What the exercise asks:
How many of the lines below include "picture"? Give the number and no other words.

>> BEGIN

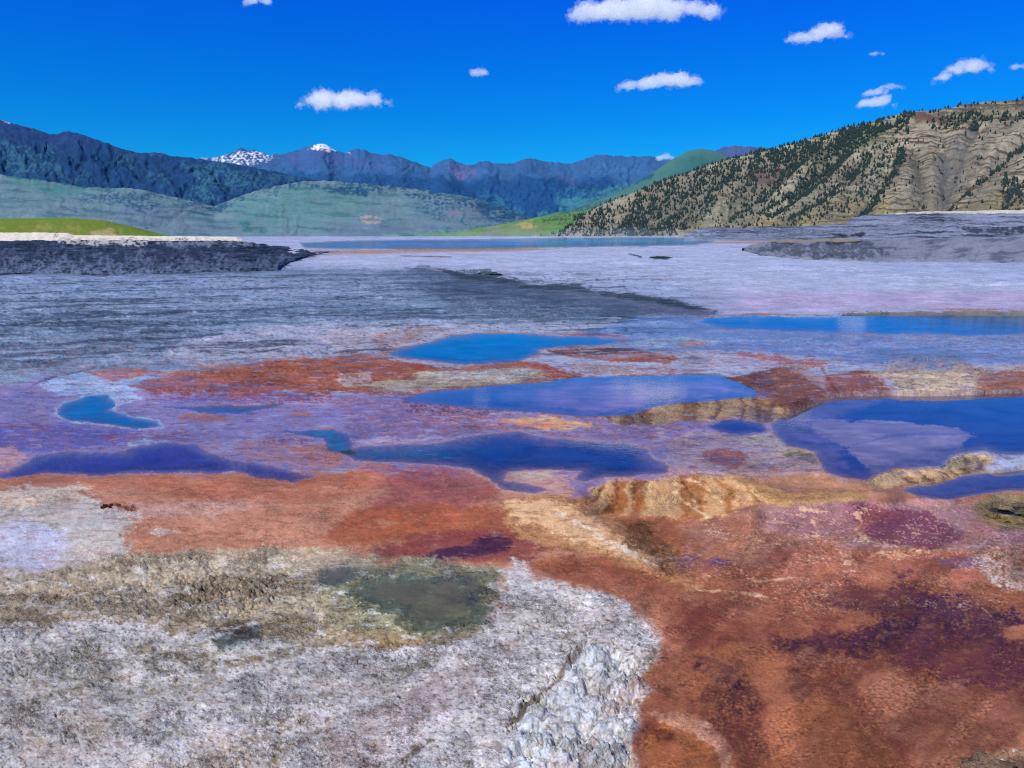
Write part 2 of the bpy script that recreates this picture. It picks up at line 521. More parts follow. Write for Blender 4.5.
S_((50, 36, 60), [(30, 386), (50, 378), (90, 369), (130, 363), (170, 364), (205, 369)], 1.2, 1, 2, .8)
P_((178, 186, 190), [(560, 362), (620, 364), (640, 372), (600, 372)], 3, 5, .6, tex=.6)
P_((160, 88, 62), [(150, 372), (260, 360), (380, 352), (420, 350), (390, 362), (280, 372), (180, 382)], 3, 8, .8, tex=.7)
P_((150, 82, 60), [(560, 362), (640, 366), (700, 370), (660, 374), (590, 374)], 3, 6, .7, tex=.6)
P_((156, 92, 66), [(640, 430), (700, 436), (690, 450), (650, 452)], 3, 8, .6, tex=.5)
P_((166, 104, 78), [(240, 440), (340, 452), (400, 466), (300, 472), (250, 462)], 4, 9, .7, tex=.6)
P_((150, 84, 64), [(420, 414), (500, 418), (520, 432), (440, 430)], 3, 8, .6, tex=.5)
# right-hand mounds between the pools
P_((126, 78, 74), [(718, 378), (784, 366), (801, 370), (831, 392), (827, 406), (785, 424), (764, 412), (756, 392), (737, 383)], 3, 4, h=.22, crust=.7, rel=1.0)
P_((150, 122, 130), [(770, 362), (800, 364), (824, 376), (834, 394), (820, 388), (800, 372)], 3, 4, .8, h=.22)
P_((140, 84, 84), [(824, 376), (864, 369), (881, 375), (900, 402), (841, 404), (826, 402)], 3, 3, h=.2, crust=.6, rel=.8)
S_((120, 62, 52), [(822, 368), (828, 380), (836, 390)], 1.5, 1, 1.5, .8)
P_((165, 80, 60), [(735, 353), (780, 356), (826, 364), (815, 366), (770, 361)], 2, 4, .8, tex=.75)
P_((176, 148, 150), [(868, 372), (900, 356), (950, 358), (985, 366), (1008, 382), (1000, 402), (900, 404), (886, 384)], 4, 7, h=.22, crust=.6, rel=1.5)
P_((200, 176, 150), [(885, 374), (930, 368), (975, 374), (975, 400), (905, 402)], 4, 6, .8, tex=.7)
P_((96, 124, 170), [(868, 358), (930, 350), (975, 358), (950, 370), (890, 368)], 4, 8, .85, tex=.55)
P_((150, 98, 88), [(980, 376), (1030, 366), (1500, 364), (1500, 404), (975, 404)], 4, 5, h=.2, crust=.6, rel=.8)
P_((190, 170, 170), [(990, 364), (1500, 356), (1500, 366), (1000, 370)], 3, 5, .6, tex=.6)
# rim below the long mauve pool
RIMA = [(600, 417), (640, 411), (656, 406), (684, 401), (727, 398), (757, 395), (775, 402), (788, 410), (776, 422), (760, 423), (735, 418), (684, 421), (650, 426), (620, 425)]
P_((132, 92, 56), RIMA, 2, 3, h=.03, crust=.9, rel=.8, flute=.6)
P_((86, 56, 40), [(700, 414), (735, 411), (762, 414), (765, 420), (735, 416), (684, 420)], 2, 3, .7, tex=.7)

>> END
>> BEGIN

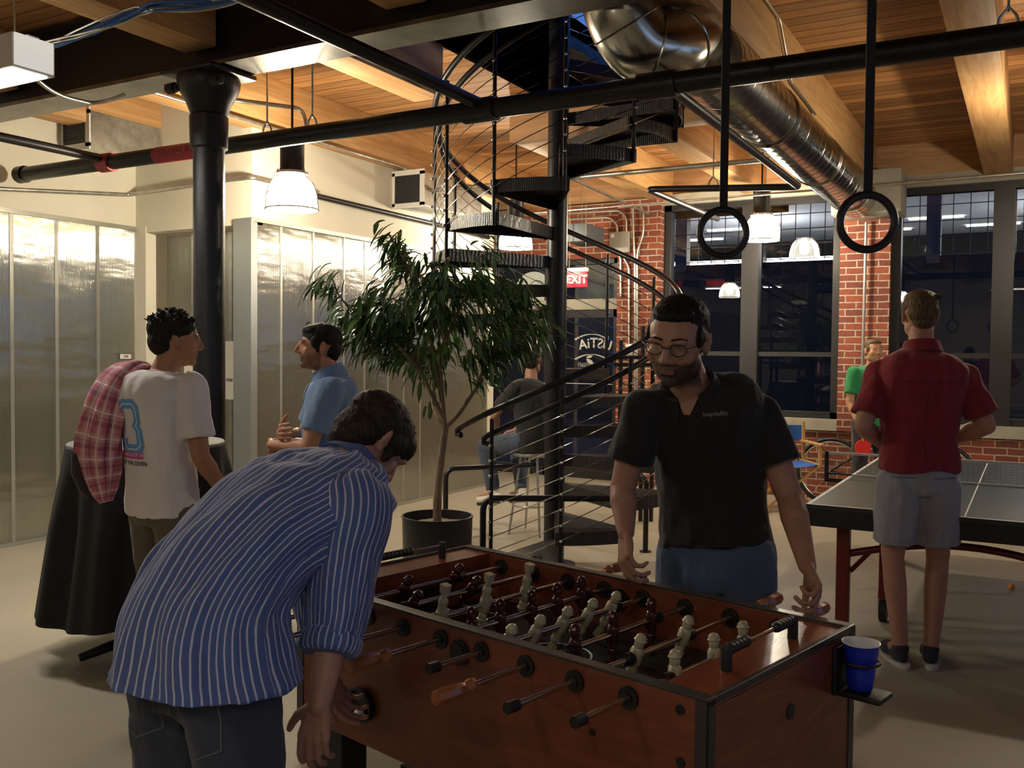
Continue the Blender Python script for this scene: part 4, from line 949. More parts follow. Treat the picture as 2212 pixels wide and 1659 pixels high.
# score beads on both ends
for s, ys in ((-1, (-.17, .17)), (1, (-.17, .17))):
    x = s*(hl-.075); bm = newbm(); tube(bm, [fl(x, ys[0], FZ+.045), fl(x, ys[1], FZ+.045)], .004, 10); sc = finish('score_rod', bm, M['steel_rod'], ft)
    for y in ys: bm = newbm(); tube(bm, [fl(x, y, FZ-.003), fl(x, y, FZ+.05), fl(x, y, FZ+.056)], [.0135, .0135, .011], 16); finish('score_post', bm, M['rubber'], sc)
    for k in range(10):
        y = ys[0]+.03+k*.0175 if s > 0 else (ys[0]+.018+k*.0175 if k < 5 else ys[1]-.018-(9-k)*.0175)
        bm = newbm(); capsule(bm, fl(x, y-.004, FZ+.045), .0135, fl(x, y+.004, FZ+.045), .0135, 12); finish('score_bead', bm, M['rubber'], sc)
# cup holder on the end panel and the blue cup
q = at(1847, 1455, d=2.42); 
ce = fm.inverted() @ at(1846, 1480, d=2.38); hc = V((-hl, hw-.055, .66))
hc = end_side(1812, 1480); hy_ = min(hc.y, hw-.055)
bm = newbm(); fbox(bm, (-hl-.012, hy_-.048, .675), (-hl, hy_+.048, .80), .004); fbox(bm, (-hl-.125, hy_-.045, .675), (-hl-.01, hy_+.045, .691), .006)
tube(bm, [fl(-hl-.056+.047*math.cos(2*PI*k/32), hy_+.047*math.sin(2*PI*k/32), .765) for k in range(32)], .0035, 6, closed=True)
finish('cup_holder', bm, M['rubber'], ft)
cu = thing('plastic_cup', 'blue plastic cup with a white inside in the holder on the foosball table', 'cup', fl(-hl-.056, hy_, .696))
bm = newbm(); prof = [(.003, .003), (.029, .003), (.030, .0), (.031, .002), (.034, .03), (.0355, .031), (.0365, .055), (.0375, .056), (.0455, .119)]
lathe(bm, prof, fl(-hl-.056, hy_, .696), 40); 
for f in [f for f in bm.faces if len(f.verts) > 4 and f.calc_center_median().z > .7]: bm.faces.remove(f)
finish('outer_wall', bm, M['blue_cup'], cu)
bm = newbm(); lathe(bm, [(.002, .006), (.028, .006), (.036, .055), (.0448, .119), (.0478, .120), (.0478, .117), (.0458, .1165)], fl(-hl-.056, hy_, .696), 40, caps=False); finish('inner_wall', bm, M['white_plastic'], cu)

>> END

Output of the task:
2